Education trend: virtual charter schools


MADISON (WKOW) -- "Kid drama" has pushed some parents to learn more about virtual charter schools, a growing trend in education.

"She has a child in her class that has some issues and he kind of seems to dominate the class with his problems," Theresa Bernstein said about her eight-year-old daughter Kjersten.

For East High School student James Selbrede, the problem lies within the class sizes.  

"I feel like I'm hidden in a corner and they can't see me when I'm raising my hand," Selbrede said.

His mother Jamie Hikes said James has attention deficit hyperactivity disorder, and could benefit from online learning because it could help him feel more relaxed and therefore more able to learn.  

"James is supposed to be getting special education, more one-on-one help, but he doesn't feel like he's getting any more help than anyone else," Hikes said.

Monday, parents such as Hike attended an information session put on by the Advanced Learning Academy of Wisconsin, a Barron-based K-12 charter school available to all Wisconsin residents. It's a public school, and therefore tuition free.

The virtual charter school works like this: the school sends a laptop to a student, who then takes lessons online with oversight from a parent and teachers who work remotely.

"They have tutors for every subject, and teachers who seem like they're more one-on-one, able to be there for him, and give him exactly what he needs to learn," Hikes said.

This is the second year for ALAW, which started with about 30 students. A year later, it's more than tripled its enrollment, providing personalized education to about 100 students.

"It's great that education is going in a direction where you can personalize. The 8 a.m. to 3 p.m. in the afternoon isn't for everybody," ALAW program co-coordinator Tenille Roper said, referring to the courses and customized schedules and to-do lists a student can look at when he or she logs in.  

ALAW has contracts with two educational services: Pearson's Connections Learning, which provides courses to students from kindergarten to 6th grade, and Brigham Young University, which handles students 7th through 12th grade. 

Students also have access to electives such as music courses from Juilliard and core classes from Discovery, among other curriculum partners.

Virtual charter schools, however, are not for everyone, Roper warns. She said the student must be a self-starter and have self-discipline.
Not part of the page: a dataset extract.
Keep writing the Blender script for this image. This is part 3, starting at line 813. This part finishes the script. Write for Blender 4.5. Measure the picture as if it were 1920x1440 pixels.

"There are some teenagers who are saying, ‘Sweet, I can go to school in my pajamas!' When they start out it's a really great idea, but when it gets down to the "I've got to get these lessons done" they find that it may not be the best fit," Roper said.  

Socialization remains a concern as well.

"There is definitely that 'Eek! I don't want to be that awkward home schooled kid.' We have some students who go to Barron High School every day and take some classes on site and some online, so they'll socialize that way," Roper said. ALAW also organizes field trips and pen pal programs so students can stay social. 

Truancy is one of ALAW's biggest challenges, according to Roper, because attendance is measured more so by a student's improvement than the time he or she spends in front of the computer.

"Progress is how we measure our attendance. If they're not making progress, that's when we step in and say, ‘I haven't seen you logging into your classes in the last five days. Is there something going on? Let's set up a web conference," Roper said.

Still, Wisconsin requires a student to attend 150 days, according to Roper. Because charter schools are public, online schools like ALAW are required to provide students with Wisconsin-certified teachers and curriculums that meet state standards. Students also must take state standardized tests.

Jamie Hikes said her son James is nearly ready to sign on to a virtual school; however, "the only concern I have is that it's something new," Hikes said, of the young program.

Theresa Bernstein says she needs more time yet to think about enrolling Kjersten, but said, "this might work for her in that she would have more structure but still be in the house."